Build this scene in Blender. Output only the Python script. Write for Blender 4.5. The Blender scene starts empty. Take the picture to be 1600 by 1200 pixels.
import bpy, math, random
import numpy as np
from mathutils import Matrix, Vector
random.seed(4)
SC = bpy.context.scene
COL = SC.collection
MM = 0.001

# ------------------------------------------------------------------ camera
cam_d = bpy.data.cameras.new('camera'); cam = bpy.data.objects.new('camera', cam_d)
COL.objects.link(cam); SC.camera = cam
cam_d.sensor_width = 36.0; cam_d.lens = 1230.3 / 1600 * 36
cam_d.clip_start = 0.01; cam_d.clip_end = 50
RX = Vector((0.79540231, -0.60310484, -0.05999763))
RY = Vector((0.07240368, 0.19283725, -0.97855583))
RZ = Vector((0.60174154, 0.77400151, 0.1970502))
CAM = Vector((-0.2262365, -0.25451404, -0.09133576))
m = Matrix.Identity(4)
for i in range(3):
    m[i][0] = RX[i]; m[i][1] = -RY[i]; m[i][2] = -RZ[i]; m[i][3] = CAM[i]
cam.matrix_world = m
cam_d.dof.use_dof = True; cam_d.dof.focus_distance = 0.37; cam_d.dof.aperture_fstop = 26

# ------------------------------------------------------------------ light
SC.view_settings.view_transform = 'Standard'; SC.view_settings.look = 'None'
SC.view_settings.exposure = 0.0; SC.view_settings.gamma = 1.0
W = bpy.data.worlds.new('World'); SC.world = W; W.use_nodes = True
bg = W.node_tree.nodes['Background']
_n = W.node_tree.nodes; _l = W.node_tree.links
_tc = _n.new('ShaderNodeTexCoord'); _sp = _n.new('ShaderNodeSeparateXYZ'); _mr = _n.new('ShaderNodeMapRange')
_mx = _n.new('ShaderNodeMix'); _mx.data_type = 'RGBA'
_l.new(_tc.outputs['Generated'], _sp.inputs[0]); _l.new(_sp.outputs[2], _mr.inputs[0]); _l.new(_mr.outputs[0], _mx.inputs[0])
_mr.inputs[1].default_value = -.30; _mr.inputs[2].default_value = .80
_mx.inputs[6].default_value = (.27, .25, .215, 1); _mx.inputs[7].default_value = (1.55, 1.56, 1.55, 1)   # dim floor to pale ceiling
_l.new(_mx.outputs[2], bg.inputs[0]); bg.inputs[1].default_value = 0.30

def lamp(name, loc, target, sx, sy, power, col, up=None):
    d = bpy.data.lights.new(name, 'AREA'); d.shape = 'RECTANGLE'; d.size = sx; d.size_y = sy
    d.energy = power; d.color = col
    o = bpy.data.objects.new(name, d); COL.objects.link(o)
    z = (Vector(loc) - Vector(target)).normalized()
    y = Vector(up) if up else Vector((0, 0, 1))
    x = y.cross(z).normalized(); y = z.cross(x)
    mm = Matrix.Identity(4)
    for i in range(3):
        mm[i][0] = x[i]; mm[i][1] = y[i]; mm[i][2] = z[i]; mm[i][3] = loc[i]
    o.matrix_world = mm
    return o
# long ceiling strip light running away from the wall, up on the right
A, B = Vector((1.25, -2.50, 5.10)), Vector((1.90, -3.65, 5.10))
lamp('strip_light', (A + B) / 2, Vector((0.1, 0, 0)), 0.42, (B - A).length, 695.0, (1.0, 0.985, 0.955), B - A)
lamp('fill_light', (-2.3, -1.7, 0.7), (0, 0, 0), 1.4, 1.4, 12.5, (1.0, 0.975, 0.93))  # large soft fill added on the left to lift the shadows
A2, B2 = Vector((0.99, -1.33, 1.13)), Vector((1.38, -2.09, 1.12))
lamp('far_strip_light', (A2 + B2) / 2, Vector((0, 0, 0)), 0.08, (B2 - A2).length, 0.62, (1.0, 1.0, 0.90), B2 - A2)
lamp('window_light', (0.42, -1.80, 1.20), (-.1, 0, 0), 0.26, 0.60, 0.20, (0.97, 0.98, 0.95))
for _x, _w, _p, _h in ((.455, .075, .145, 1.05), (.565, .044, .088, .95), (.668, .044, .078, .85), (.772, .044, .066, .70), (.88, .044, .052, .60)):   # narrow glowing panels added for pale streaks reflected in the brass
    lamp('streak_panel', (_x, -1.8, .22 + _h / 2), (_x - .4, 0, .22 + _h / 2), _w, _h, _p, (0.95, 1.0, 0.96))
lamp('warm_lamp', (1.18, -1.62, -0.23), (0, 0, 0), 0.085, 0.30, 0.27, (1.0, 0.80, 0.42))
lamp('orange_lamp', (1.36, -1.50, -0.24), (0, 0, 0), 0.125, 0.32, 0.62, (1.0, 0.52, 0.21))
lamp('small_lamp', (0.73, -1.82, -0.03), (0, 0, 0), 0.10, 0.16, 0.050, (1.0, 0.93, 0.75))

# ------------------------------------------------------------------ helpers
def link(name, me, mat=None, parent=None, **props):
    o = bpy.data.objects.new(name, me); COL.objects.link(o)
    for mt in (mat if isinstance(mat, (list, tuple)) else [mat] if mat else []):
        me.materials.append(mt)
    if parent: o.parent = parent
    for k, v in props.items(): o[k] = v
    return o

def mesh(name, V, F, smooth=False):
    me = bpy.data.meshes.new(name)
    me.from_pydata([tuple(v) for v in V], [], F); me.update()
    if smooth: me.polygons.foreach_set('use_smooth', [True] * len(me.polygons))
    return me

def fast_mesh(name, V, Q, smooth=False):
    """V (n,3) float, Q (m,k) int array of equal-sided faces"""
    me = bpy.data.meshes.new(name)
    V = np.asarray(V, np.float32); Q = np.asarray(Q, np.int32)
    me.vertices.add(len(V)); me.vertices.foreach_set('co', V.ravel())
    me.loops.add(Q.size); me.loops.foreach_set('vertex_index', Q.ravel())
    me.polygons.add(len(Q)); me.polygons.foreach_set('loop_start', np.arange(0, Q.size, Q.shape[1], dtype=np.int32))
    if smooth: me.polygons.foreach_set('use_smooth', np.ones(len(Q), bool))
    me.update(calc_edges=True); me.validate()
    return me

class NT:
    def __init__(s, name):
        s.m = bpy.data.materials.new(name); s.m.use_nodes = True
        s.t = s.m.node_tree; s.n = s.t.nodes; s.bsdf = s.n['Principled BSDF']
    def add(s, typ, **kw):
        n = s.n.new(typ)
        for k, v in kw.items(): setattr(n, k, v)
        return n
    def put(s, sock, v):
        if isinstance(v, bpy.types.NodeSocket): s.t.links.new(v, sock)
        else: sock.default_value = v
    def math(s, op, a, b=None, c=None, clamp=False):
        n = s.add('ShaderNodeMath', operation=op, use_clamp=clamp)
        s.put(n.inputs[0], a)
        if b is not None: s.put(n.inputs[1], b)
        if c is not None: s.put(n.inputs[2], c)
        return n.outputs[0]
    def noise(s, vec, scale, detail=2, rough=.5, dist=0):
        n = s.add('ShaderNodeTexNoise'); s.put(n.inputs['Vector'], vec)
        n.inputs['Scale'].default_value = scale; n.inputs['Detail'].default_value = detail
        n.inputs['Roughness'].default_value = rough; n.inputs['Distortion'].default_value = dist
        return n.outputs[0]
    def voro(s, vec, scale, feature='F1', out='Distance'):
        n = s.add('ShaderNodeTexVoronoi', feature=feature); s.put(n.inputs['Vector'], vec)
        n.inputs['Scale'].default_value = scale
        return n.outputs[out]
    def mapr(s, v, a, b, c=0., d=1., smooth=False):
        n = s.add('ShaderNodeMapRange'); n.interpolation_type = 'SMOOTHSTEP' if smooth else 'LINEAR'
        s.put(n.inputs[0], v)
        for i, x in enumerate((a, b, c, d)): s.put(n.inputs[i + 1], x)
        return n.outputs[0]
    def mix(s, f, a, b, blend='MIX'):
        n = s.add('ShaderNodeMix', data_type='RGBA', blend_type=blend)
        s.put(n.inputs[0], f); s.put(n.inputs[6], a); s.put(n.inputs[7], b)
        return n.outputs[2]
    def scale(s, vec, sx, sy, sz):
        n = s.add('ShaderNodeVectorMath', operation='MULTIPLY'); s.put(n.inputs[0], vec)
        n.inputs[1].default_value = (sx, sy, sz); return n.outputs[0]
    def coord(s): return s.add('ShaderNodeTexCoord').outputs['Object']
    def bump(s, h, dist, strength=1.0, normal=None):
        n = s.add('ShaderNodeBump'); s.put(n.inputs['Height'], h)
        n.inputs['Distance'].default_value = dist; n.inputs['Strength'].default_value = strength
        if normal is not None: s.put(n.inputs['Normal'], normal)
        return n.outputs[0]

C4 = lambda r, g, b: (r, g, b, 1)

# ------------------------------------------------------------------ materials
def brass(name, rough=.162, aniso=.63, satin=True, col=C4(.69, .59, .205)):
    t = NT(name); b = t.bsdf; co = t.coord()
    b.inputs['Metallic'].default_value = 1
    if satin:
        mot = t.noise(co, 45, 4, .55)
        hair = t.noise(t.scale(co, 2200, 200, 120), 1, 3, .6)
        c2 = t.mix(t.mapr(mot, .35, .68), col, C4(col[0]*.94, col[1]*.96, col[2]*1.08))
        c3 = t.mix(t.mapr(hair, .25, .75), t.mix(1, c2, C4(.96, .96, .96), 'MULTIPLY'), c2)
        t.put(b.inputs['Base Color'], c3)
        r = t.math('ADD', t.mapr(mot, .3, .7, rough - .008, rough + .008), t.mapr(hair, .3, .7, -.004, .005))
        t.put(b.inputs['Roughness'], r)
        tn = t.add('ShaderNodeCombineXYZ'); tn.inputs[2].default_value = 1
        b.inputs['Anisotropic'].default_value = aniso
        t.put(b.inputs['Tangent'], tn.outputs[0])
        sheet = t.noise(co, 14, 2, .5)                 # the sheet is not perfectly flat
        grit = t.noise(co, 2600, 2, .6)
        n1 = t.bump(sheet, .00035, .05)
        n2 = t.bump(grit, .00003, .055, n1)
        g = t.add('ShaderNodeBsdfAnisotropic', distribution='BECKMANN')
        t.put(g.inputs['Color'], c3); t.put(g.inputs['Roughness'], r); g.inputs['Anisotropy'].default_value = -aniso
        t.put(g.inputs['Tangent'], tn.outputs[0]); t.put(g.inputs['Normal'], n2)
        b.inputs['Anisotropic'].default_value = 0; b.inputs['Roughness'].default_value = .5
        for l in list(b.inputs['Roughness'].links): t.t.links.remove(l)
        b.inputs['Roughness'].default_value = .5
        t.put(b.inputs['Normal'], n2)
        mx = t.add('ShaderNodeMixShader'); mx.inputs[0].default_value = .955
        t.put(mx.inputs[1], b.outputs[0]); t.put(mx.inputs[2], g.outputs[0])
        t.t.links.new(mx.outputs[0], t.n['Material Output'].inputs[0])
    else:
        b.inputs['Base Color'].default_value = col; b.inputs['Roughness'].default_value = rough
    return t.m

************

Go over the data above and copy every line that has the word "scene" in it.

■ **WORKED SOLUTION**
Build this scene in Blender. Output only the Python script. Write for Blender 4.5. The Blender scene starts empty. Take the picture to be 1600 by 1200 pixels.
SC = bpy.context.scene